Até o período sensório-motor, a criança age experimentando. O ritmo do desenvolvimento da construção das estruturas será rápido ou lento, dependendo das solicitações do meio em que ela vive. No pré-operatório, o que ela aprendeu nas ações, traz para o seu interior, abstraindo quando interioriza. Começa então a organizar o pensamento. Em termos de fala, a criança vinha produzindo-a. Não falava porque essa organização de pensamento não estava pronta.

Entrevista
Ana Lúcia questionou as crianças sobre quantos AETs elas tinham em casa? A resposta foi pelo menos quatro. Também perguntou se elas brincavam na rua? A resposta foi não porque os pais não deixavam, por ser perigoso. Perguntou ainda se essas crianças praticavam atividade física? Das 21 crianças avaliadas, 14 não praticavam nenhuma. Apenas sete faziam natação, de uma a duas vezes por semana.

Outras perguntas foram para conhecer a rotina fora da escola. O que as crianças faziam enquanto não estavam na escola? Muitas foram incapazes de descrever sua rotina. “E eram crianças de oito a 12 anos”, dimensionou a mestranda.

Ana Lúcia aconselhou que os professores repensem o seu trabalho, pois muitas crianças têm pais que trabalham fora e não podem acompanhá-las de tão perto. “Há um campo enorme a ser descortinado. A escola está fazendo o que para melhorar a situação? Como tem sido a solicitação do meio?”

De acordo com a mestranda, no mundo atual não há como ficar alheio à tecnologia, todavia as pessoas devem se preocupar com demandas mais importantes, como estudar, fazer a lição de casa e brincar entre pares, para a criança se constituir como pessoa. Ela deve brincar e agir. Do contrário, corre o risco de viver o mundo virtual, não o real.

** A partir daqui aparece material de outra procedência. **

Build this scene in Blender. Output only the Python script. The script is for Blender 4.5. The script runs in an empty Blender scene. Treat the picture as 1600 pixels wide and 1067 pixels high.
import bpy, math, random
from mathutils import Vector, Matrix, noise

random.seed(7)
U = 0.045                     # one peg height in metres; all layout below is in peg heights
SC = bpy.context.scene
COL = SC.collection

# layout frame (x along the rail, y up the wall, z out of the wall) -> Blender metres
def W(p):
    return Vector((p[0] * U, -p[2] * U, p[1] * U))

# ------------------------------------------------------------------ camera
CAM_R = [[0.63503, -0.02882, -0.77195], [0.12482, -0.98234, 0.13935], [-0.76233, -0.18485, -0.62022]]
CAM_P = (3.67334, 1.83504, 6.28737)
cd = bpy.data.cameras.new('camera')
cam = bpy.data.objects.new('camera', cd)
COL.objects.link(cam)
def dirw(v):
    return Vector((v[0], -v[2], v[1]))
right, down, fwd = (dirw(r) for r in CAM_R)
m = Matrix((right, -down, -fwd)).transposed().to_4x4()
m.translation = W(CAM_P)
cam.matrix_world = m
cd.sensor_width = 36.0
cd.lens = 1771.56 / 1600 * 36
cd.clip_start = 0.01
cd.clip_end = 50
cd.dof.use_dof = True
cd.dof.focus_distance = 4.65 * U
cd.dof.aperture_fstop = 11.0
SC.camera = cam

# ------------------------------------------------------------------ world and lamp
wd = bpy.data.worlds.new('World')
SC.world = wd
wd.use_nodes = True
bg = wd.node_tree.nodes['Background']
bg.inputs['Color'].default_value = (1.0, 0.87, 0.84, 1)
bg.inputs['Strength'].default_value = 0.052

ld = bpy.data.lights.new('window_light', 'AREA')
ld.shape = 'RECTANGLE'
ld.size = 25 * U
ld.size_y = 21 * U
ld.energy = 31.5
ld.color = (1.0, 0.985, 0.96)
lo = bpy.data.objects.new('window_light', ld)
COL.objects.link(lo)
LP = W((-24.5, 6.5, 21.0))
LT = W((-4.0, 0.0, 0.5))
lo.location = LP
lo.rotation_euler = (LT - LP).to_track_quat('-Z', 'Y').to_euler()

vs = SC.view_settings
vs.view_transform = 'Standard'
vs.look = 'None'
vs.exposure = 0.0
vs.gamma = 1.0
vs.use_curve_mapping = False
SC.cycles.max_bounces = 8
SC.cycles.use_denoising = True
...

Ana Lúcia ainda lembrou da pesquisa da professora da USP Zélia Ramozzi, com crianças de classe média moradoras de apartamentos sem área de lazer, cuja atividade principal até os quatro anos limitava-se a assistir televisão. Ela apontava uma dificuldade na linguagem e aprendizagem dessas crianças. “O trabalho é de 1984, mas ainda é muito atual”, salientou.